Cantik¹ /can-tik/ a 1. elok; molek (tentang wajah, muka perempuan); 2. Indah dalam bentuk dan buatannya: meja ini – sekali, - molek 1. Sangat rupawan (tentang orang perempuan); 2. Cantik (bagus) sekali (antara, bentuk, rupa, dan lainnya tampak serasi);
Penulis mengutip secara lengkap dari situs kbbi. Menurut KBBI, pemakaian kata ini diperuntukkan kepada perempuan, juga barang (contoh: meja) serta sebuah kondisi yang dianggap serasi. Jadi, cantik tidak eksklusif seperti kata “ganteng”. KBBI menyatakan, “ganteng” diperuntukkan khusus bagi lelaki. Untuk menggambarkan kondisi rupawan, lelaki harus menciptakan kata khusus.
Yang menarik adalah, bagaimana kata cantik masih bisa disematkan kepada barang atau sebuah kondisi tertentu, sementara kata “ganteng” tidak.
Meski mungkin dalam pemakaiannya, “ganteng” bisa saja ditujukan kepada entitas selain lelaki, seperti: sepeda motor, mobil atau benda lain yang tetap saja secara sadar atau tidak sadar, dianggap diperuntukkan khusus bagi lelaki.
Sebagai bahasa yang gender-neutral, keberadaan kata “ganteng” cukup aneh. Terlepas penggunaan atau asosiasinya di masyarakat, setidaknya, penulis tidak pernah menemui secara langsung penggunaan kata “ganteng” ditujukan kepada perempuan atau benda lain yang diperuntukkan bagi perempuan.
Bagaimana dengan kata “pelacur”? penulis mengutip KBBI, “Pelacur /pe-la-cur/ n. perempuan yang melacur; wanita tunasusila; sundal. Lalu, apa sebutan bagi pria yang melacur? Atau “melacur” hanya bisa dilakukan oleh wanita?
Sebenarnya, ini juga bentuk ketimpangan dan ketidaksetaraan.
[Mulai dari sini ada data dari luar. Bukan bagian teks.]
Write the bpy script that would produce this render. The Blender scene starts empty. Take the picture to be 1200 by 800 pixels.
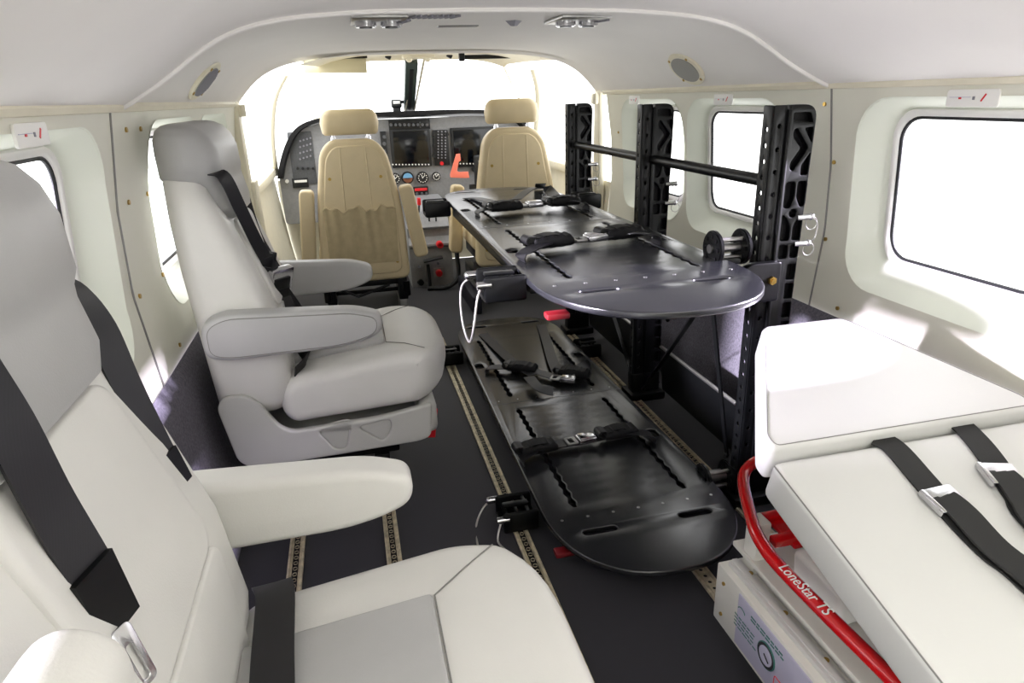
import bpy, bmesh, math, random
from mathutils import Vector, Matrix
random.seed(7)
S = bpy.context.scene
COL = S.collection
V = Vector
PI = math.pi

# ------------------------------------------------------------------ camera
FPX, EYE = 780.0, 1.10                      # focal length in px of the 1200x800 frame, eye height
def _basis():
    yv = V((398-600, 119-400, FPX)).normalized()
    dx = 68.0
    dy = (-(FPX*FPX) - (398-600)*dx)/(119-400)
    zv = -V((dx, dy, FPX)).normalized()
    xv = yv.cross(zv)
    return xv, yv, zv                       # world axes seen in camera space (x right, y down, z forward)
_X, _Y, _Z = _basis()
def ray(u, v):
    d = V((u-600, v-400, FPX))
    return V((d.dot(_X), d.dot(_Y), d.dot(_Z)))
def at(u, v, x=None, y=None, z=None):       # a point of the cabin on a known plane
    d = ray(u, v)
    t = (z-EYE)/d.z if z is not None else (y/d.y if y is not None else x/d.x)
    return V((0, 0, EYE)) + d*t
def on_plane(u, v, p0, n):
    d = ray(u, v); o = V((0, 0, EYE))
    return o + d*((p0-o).dot(n)/d.dot(n))
cd = bpy.data.cameras.new('camera'); cam = bpy.data.objects.new('camera', cd); COL.objects.link(cam)
cd.sensor_width = 36; cd.lens = FPX*36/1200; cd.clip_start = .02
r_, d_, f_ = [V((_X[i], _Y[i], _Z[i])) for i in range(3)]
M = Matrix((r_, -d_, -f_)).transposed().to_4x4(); M.translation = V((0, 0, EYE)); cam.matrix_world = M
S.camera = cam

# ------------------------------------------------------------------ world, lights, exposure
S.view_settings.view_transform = 'Standard'; S.view_settings.look = 'None'
S.view_settings.gamma = 1; S.view_settings.use_curve_mapping = False
S.view_settings.exposure = 0.66
w = bpy.data.worlds.new('hangar_glow'); S.world = w; w.use_nodes = True
w.node_tree.nodes['Background'].inputs[0].default_value = (1, 1, 1, 1)
w.node_tree.nodes['Background'].inputs[1].default_value = 2.2
def area(name, loc, target, sx, sy, power, col, spread=180):
    l = bpy.data.lights.new(name, 'AREA'); l.shape = 'RECTANGLE'; l.size = sx; l.size_y = sy
    l.energy = power; l.color = col; l.spread = math.radians(spread)
    o = bpy.data.objects.new(name, l); COL.objects.link(o)
    o.location = loc; o.rotation_euler = (V(target)-V(loc)).to_track_quat('-Z', 'Y').to_euler()
    return o
area('door_light', (-1.7, -1.0, 1.5), (.7, .8, .6), 1.4, 1.2, 15, (1, 1, .98))
area('ceiling_fill', (.50, -.25, 1.02), (.45, .35, 2), .5, .4, 6.5, (1, 1, .98), 130)  # added unseen fill lamp, aimed up to brighten the headliner
area('hangar_flood', (-4.2, 1.3, 1.45), (1.2, 1.25, .62),   .25, .25, 13, (.88, .80, 1), 30)
area('hangar_flood', (-4.2, .25, 1.95), (1.2, 1.5, .35), .25, .25, 30, (.90, .84, 1), 30)
area('hangar_flood', (5.2, .9, 2.1), (-.2, .8, .6), .25, .25, 60, (.84, .76, 1), 30)

# ------------------------------------------------------------------ materials
def lin(h):
    c = [int(h[i:i+2], 16)/255 for i in (0, 2, 4)]
    return tuple(x/12.92 if x <= .04045 else ((x+.055)/1.055)**2.4 for x in c)+(1,)
def mat(name, hexc, rough=.5, metal=0, noise=0, scale=40, bump=0, bscale=200, spec=.5, coat=0):
    m = bpy.data.materials.new(name); m.use_nodes = True
    nt = m.node_tree; b = nt.nodes['Principled BSDF']
    b.inputs['Base Color'].default_value = lin(hexc); b.inputs['Roughness'].default_value = rough
    b.inputs['Metallic'].default_value = metal; b.inputs['Specular IOR Level'].default_value = spec
    b.inputs['Coat Weight'].default_value = coat
    tc = nt.nodes.new('ShaderNodeTexCoord')
    if noise:
        n = nt.nodes.new('ShaderNodeTexNoise'); n.inputs['Scale'].default_value = scale; n.inputs['Detail'].default_value = 6
        nt.links.new(tc.outputs['Object'], n.inputs['Vector'])
        r = nt.nodes.new('ShaderNodeValToRGB'); c = lin(hexc)
        r.color_ramp.elements[0].position = .3; r.color_ramp.elements[1].position = .7
        r.color_ramp.elements[0].color = tuple(x*(1-noise) for x in c[:3])+(1,)
        r.color_ramp.elements[1].color = tuple(min(1, x*(1+noise)) for x in c[:3])+(1,)
        nt.links.new(n.outputs['Fac'], r.inputs['Fac']); nt.links.new(r.outputs['Color'], b.inputs['Base Color'])
    if bump:
        n = nt.nodes.new('ShaderNodeTexNoise'); n.inputs['Scale'].default_value = bscale; n.inputs['Detail'].default_value = 4
        nt.links.new(tc.outputs['Object'], n.inputs['Vector'])
        u = nt.nodes.new('ShaderNodeBump'); u.inputs['Strength'].default_value = bump; u.inputs['Distance'].default_value = .002
        nt.links.new(n.outputs['Fac'], u.inputs['Height']); nt.links.new(u.outputs['Normal'], b.inputs['Normal'])
    return m
def weave(name, hexc, rough, freq, amt, sheen=0):
    m = mat(name, hexc, rough); nt = m.node_tree; b = nt.nodes['Principled BSDF']
    tc = nt.nodes.new('ShaderNodeTexCoord'); outs = []
    for d in ('X', 'Y'):
        wv = nt.nodes.new('ShaderNodeTexWave'); wv.bands_direction = d; wv.inputs['Scale'].default_value = freq
        nt.links.new(tc.outputs['Object'], wv.inputs['Vector']); outs.append(wv)
    mx = nt.nodes.new('ShaderNodeMath'); mx.operation = 'MULTIPLY'
    nt.links.new(outs[0].outputs['Fac'], mx.inputs[0]); nt.links.new(outs[1].outputs['Fac'], mx.inputs[1])
    c = lin(hexc); r = nt.nodes.new('ShaderNodeValToRGB')
    r.color_ramp.elements[0].color = tuple(x*(1-amt) for x in c[:3])+(1,)
    r.color_ramp.elements[1].color = tuple(min(1, x*(1+amt)) for x in c[:3])+(1,)
    nt.links.new(mx.outputs[0], r.inputs['Fac']); nt.links.new(r.outputs['Color'], b.inputs['Base Color'])
    b.inputs['Sheen Weight'].default_value = sheen
    return m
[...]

Sosok lelaki dianggap tidak bisa atau tidak ada yang “melacur”. Tapi, tampaknya tidak akan ada lelaki yang menuntut kesetaraan dalam penggunaan kata ini, setidaknya dalam waktu dekat.
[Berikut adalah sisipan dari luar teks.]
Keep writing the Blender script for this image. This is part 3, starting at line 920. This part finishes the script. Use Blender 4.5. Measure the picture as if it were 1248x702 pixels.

Kondisi ketidaksetaraan dalam penggunaan bahasa ini semakin diperparah oleh media. Gramsci, melalui Cultural Hegemony sudah menandai bagaimana institusi sosial juga merupakan alat bagi oppressor.
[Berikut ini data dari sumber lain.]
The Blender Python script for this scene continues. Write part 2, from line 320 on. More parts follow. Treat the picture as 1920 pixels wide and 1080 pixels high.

Ada oppressor, maka pasti ada pihak yang berlawanan, yang di-oppress. Media layaknya sebuah sendok makan bagi oppressor dalam menyuapi masyakarat (pihak yang di-oppress), sendok itu berisi konstruksi sosial yang menurut mereka ideal. Kondisi yang secara langsung maupun tidak langsung melestarikan posisi mereka sebagai oppressor.
Contohnya, dulu media massa kerap menggunakan kata “menggagahi” sebagai bentuk halus dari kata “pemerkosaan”. KBBI menyebutkan arti kata “menggagahi” adalah menguasai dengan kekerasan. Konteksnya, menggambarkan wanita yang dikuasai oleh pria dengan kekerasan, tidak pernah sebaliknya.
Dari penggambaran ini, sebuah dikotomi sederhana bisa terbentuk dalam persepsi masyarakat, fisik lelaki kuat sedangkan wanita lemah. Padahal nyatanya, penulis yakin banyak wanita yang lebih kuat dari penulis, dalam aspek apapun.